Toronto, Ontario — In this weekly financial-watch report, Tesla’s Q3 results are compared with Toyota’s and e-commerce platform Caravana sees its share price cut in half.
Tesla tops Toyota
Tesla could have earned eight times as much per vehicle as Toyota in Q3, reports Asian newspaper Nikkei.
A report from Electrek claims Toyota delivered eight times as many cars as Tesla during Q3 2022. Nikkei claims its analysis shows Toyota outsold Tesla at a 7:1 ration in Q3.
This is the first quarter in which the electric automaker has beaten Toyota’s profits since going public in 2010.
Tesla reported US$3.29 billion net profit for Q3 2022; Toyota earned US$3.15 billion, based on the average exchange rate of Japanese yen to American dollars.
It’s estimated that factors like high material costs and the OEM’s assistance to suppliers pushed down quarterly operating profits; Toyota covered suppliers’ increased material and electricity costs from July through September. The automaker also took a one-time financial hit due to the closure of its Russian operations.

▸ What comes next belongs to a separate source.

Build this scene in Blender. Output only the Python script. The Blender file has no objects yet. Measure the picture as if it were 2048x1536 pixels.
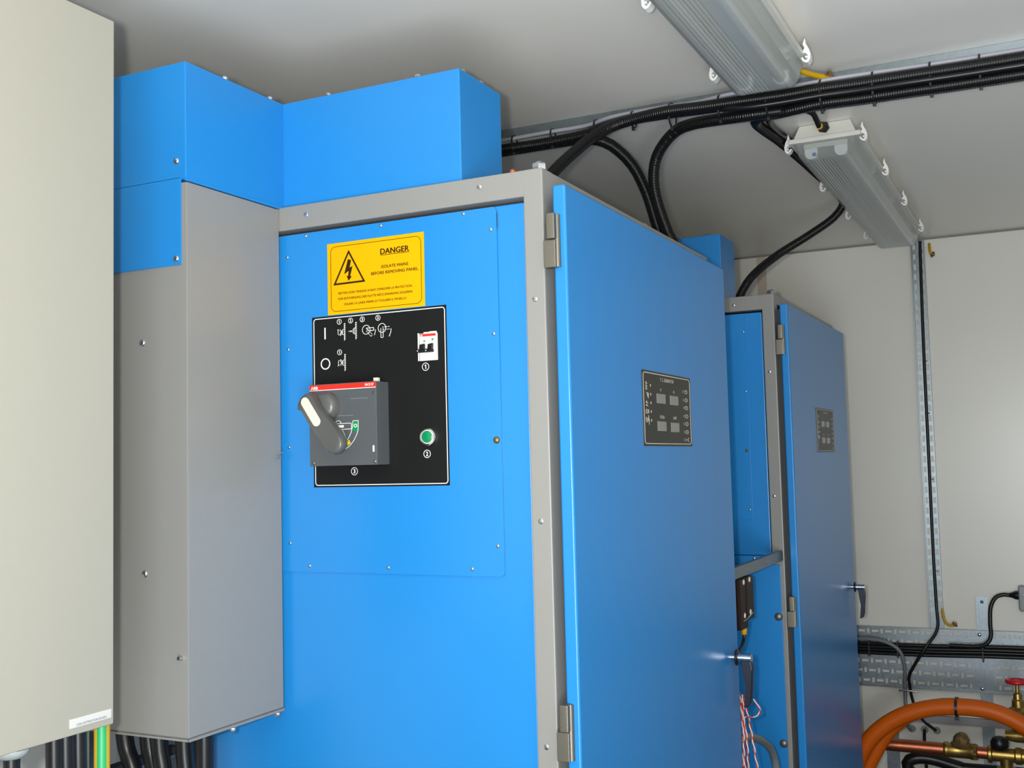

Still, investors maintain that “the decreased profit in [Q3] does not equate to a decline in Toyota’s actual earnings potential,” according to Kota Yuzawa from Goldman Sachs Japan.
Toyota beat Tesla in terms of operating profit, reporting US$4.08 billion while Tesla reported US$3.69 billion.
Elevator crash
Shares of e-commerce platform Carvana—a company known for performing its deliveries via vehicle ‘vending machines’—dropped last week following lower-than-expected Q3 financial results.
Shares of Carvana closed at US$14.35 per share on Nov. 3. On Nov. 4, following the company’s Q3 financial results announcement, shares closed at US$8.76 per share.
As of Nov. 21, shares of Carvana have dropped more than 52 percent since Q3 results went live.
The company touts itself as the leading e-commerce platform for buying and selling used cars. It reported revenue of US$3.386 billion for Q3 2022—2.7 percent down year-over-year and US$300 million lower than analysts’ estimates.
Further, it sold 102,570 units in Q3; down 8.4 percent year-over-year.
The company also cut 1,500 employees from its roster last week; that’s eight percent of the Carvana workforce.
“We’re building our plans around assumptions that the next year is a difficult one in our industry and the economy as a whole,” said CEO and co-founder of Carvana, Ernie Garcia.